Thursday, January 8, 2009

Which Loans to Pay Off First?

Which Loans to Pay Off First?

When you're tired of being in debt and you're ready to develop a serious plan to pay it off once and for all, you have several options at your disposal. Some financial experts prefer the snowball method and some prefer the avalanche, but either way, it's still snow, and you'll be debt-free at the end.

First Things First

    Gather all your loan information, from your credit cards to auto and home loans. Make a list of each debt with the following information: creditor, balance, minimum payment, interest rate and creditor's telephone number. Grab your telephone and start dialing, beginning with the high interest credit cards first. Ask your lenders to reduce your interest rates; customer service may be able to do this quite easily over the phone. Write down the new rate, along with the new minimum payment, if there is one.

    Auto and home loans require more legwork, although it's worth investigating if you are paying high interest but also have a lot of equity. Make certain that you don't "cash out" any of this equity; that will keep transaction costs low.

The "Snowball"

    Debt guru Dave Ramsey supports the "Snowball" debt reduction method, which instructs consumers to use every extra cent to pay off the smallest debt first, regardless of the interest rate, while only paying the minimum payments on the others. Once the first debt is paid off, that payment is applied to the next-smallest loan, continuing in this manner until all of the debts are paid.

    The idea behind snowballing is that the early payoff success will provide enough gratification to continue on the program until all the debts are paid. However, be advised that this method may take longer. You also are likely to pay more in interest charges.

The "Avalanche"

    Practitioners of the "Avalanche" use a similar approach, but with an important distinction: They pay the highest interest debt first, regardless of the amount or the loan term, because less is paid in interest and the loans are paid back more quickly. Mathematically, they are correct; however, it may be difficult emotionally if your highest interest rate loan also has a high balance, because it could be years before you pay the debt in full and move on to the next loan on your list.

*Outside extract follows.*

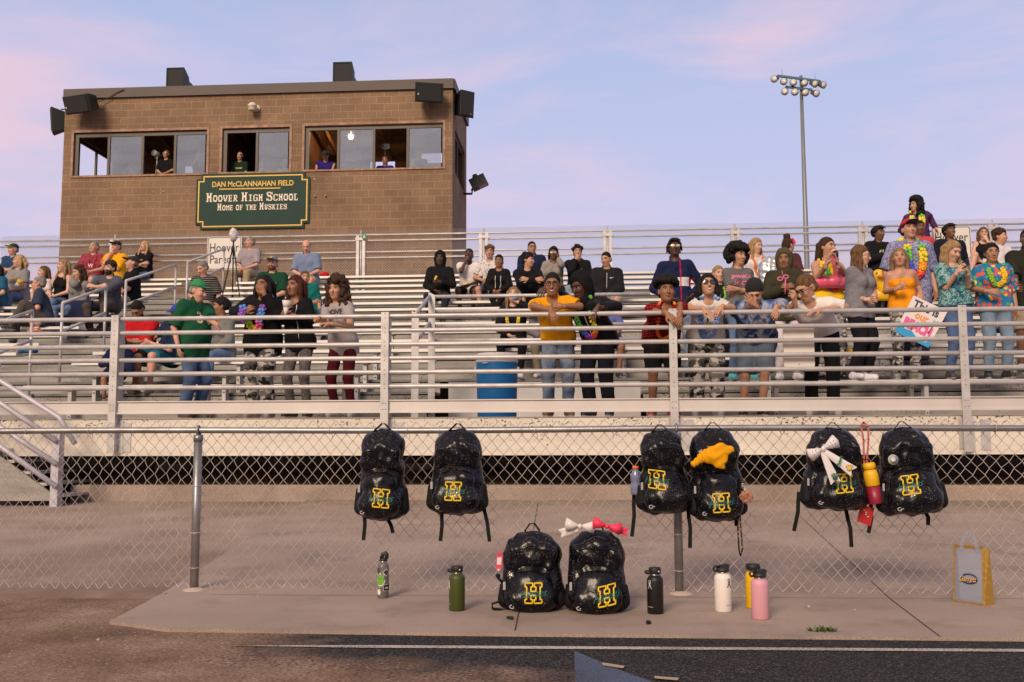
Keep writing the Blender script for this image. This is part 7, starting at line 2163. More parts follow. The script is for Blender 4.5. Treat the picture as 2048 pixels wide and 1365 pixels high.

    Avalanche devotees say that they use benchmarks to stay motivated, such as noting the first $1,000 principal reduction, then $5,000, then $10,000.

Know Thyself

    If your goal is to pay off your debts as quickly as possible while paying the least in interest fees, then the avalanche is for you -- provided you can keep yourself motivated. If you're an aficionado of instant gratification, then use the snowball. Either way, your debts will be paid. You must decide how you'll best stay motivated, because paying off debts can take several years.

    If you are in over your head and need financial counseling, consider calling the National Foundation for Credit Counseling. This reputable nonprofit will walk you through your options.

    Either way, just remember two simple tips: Ask for interest rate reductions first, and don't incur new debt while paying off the old.